◆ Source excerpt
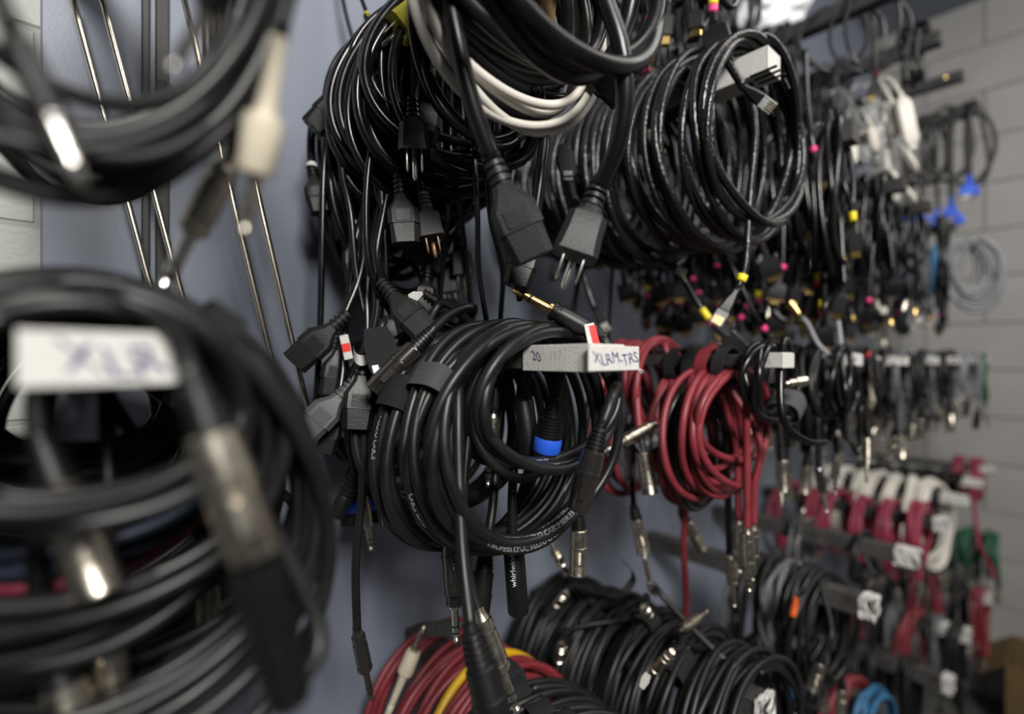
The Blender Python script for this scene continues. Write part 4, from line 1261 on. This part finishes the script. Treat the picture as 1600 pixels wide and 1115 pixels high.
rg = random.Random(77)
wl = [(1408, 152, 2.45, 1424, 226, .030, WHT, 'long white plastic block hanging below the brass screw peg'), (1392, 158, 2.5, 1400, 208, .022, WHT, 'slim white plastic piece next to the long white block')]
for i in range(12):
    u, v = rg.uniform(1325, 1400), rg.uniform(150, 238)
    a = rg.uniform(-.9, .9)
    wl.append((u, v, rg.uniform(2.5, 2.9), u + 34 * math.sin(a), v + 34 * math.cos(a), rg.uniform(.016, .026), (CLR, WHT, CLR)[i % 3],
               'clear or white plastic piece in the pale jumble under the high pegs'))
ORD2 = 'first second third fourth fifth sixth seventh eighth ninth tenth eleventh twelfth'.split()
wl[2:] = sorted(wl[2:], key=lambda q: q[0])
wl[2:] = [q[:7] + (('white' if q[6] is WHT else 'clear') + ' plastic piece in the pale jumble, ' + ORD2[i] + ' from the patch cables',) for i, q in enumerate(wl[2:])]
for q in wl:
    white_piece(*q)
for i, (u, v, u2, v2) in enumerate(((1412, 232, 1430, 262), (1392, 268, 1405, 292), (1402, 282, 1428, 312), (1396, 292, 1402, 312))):
    white_piece(u, v, 2.6, u2, v2, .014, WHT, ('small white tag end below the long white block', 'white stub on the black cables, upper one', 'white stub on the black cables, lower tilted one', 'white stub on the black cables beside the tilted one')[i])
# pale crumpled bag at the top edge
rt = thing('plastic_bag', 'pale crumpled plastic bag hanging at the top edge among the cables', 'bag', at(1225, -20, 2.75))
rgb = np.random.RandomState(4)
vs, fs = [], []
nu, nv = 16, 14
for side in (0, 1):
    for j in range(nv):
        for i in range(nu):
            f, g = i / (nu - 1), j / (nv - 1)
            edge = math.sin(math.pi * f) ** .5 * math.sin(math.pi * min(1, g * .9 + .1)) ** .5
            c = at(1165 + 105 * f + 14 * math.sin(5 * g), -60 + 112 * g - 30 * abs(f - .5) * g, 2.75 + (.05 if side else -.05) * edge + .02 * math.sin(9 * f + 6 * g) + .012 * rgb.randn())
            vs.append(c)
for side in (0, 1):
    o = side * nu * nv
    for j in range(nv - 1):
        for i in range(nu - 1):
            q = (o + j * nu + i, o + j * nu + i + 1, o + (j + 1) * nu + i + 1, o + (j + 1) * nu + i)
            fs.append(q if side else q[::-1])
world_mesh('film', vs, fs, mat('white_film', (.78, .80, .82), .35), rt, True, 60)
tube_obj('tied_neck', smooth_path([at(1215, -60, 2.75), at(1218, -85, 2.75), at(1224, -120, 2.75), at(1220, -150, 2.75)], .006), .008, mat('white_film', (0, 0, 0)), rt, 8)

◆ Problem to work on
From the data above, copy each line where the string "high" appears.

◆ Finished task
The Blender Python script for this scene continues. Write part 4, from line 1261 on. This part finishes the script. Treat the picture as 1600 pixels wide and 1115 pixels high.
               'clear or white plastic piece in the pale jumble under the high pegs'))